A third auto official whom The Edge spoke to is more sympathetic to PVA and says Proton Holdings’ drastically fluctuating order levels have resulted in much hardship for the vendors, who have difficulty with budgeting as well as allocating resources.
“It seems that things with Perodua (Perusahaan Otomobil Kedua Sdn Bhd) are much better, more consistent,” he says.
The letter written by PVA states that the drastic drop in orders for Proton’s X70 and X50 models from a year ago left many PVA members carrying inventories.
“In short, vendors are facing situations in which they have to allocate additional resources and manpower to manage Proton [Holdings’] unpredictability, causing increases in operational costs and unnecessary losses,” the letter reads.
In a nutshell, PVA is accusing Proton of failing to address the cost impact faced by vendors and states that, in the long run, stable and consistent supply to Proton would be disrupted, if nothing changes.
A check with industry players indicates that logistics and raw material costs have gone up, as with the minimum wage, which was raised to RM1,500 per month, from RM1,200 previously, in July this year.
The PVA members also claim that Proton Holdings’ group technical procurement, “had failed to provide vendors with fair and consistent solutions to mitigate cost pressures”.
The letter by PVA also claims that threats by Proton to source completely knocked down (CKD) replacements of their products if target prices are not met has further strained the relationship between Proton Holdings and the vendors.
The former high-ranking official of an auto company says, however, that there are also cases in which there are many layers between Proton Holdings and its vendors, which increases costs, as all the different layers seek to make a profit.

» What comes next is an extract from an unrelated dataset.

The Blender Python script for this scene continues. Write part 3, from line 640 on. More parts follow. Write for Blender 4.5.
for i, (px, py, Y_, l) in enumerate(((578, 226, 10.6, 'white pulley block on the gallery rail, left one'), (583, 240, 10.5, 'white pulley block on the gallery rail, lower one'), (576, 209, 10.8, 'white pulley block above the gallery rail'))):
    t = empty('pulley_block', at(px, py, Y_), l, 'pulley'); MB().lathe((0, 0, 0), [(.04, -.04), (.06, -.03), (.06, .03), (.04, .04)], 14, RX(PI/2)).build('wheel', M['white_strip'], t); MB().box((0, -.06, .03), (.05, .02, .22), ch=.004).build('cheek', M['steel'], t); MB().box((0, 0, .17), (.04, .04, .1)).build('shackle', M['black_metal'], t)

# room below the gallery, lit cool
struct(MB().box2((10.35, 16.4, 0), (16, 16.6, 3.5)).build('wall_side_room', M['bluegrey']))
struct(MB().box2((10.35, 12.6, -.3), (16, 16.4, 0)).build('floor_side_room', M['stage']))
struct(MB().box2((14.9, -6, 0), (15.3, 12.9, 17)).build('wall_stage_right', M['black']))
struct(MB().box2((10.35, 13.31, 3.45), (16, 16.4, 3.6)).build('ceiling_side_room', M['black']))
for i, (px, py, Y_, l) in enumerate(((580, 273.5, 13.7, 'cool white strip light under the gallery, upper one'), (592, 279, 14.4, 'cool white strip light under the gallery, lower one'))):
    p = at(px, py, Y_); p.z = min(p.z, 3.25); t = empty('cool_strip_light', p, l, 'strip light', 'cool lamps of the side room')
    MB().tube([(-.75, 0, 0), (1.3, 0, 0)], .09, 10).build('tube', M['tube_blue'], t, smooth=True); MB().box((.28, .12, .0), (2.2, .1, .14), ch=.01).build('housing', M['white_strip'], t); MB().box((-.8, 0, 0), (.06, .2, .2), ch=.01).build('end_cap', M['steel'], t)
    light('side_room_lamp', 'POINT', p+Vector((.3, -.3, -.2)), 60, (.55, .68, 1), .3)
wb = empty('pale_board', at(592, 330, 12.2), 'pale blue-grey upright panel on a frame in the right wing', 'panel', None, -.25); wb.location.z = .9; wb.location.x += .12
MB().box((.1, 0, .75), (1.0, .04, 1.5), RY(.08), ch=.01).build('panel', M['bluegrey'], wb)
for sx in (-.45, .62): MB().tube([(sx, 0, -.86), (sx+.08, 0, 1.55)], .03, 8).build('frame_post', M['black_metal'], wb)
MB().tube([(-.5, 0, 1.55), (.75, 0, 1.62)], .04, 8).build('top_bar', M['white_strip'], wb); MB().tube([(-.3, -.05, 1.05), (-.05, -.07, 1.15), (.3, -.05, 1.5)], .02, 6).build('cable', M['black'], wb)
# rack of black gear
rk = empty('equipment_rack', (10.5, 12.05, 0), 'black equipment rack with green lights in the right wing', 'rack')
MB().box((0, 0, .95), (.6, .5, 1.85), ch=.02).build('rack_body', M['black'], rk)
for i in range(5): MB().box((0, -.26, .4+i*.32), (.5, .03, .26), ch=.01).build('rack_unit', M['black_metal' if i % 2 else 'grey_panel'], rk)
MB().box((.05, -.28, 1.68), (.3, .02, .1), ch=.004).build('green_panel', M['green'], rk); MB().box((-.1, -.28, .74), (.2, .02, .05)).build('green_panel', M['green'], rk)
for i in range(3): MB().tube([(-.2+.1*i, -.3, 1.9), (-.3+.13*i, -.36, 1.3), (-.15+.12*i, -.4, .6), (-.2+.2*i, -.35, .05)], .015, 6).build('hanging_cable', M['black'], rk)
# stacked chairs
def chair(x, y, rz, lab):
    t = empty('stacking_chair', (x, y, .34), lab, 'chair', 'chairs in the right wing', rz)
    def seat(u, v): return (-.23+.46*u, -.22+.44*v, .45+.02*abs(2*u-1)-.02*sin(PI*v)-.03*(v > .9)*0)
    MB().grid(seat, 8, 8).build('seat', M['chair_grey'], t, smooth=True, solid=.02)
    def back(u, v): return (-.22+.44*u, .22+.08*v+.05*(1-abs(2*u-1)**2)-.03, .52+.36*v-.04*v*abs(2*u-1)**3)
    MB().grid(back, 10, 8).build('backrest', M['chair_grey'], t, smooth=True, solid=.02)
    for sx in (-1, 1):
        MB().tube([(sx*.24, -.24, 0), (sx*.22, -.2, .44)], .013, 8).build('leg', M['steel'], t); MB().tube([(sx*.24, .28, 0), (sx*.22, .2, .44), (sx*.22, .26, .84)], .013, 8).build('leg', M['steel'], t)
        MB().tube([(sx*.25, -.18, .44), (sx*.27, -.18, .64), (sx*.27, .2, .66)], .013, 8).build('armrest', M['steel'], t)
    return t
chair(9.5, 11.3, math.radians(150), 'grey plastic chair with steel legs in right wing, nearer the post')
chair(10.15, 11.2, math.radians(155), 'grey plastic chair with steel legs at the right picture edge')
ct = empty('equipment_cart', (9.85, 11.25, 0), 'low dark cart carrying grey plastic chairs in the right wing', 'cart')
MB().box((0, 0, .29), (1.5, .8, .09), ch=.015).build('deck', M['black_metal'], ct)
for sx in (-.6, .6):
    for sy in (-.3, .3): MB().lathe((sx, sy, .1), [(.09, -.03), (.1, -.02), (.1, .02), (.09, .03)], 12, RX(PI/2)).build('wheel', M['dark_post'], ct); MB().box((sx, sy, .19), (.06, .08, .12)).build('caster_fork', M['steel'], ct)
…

While PVA is up in arms, Proton Holdings chalked up an after-tax profit of RM201.58 million for its financial year ended December 2022, on the back of RM9.39 billion in revenue. During the period under review, Proton Holdings had total assets of RM8.08 billion and total liabilities of RM4.91 billion. The company had accumulated losses of RM1.91 billion as at end-2022, compared to RM2.1 billion in the previous year.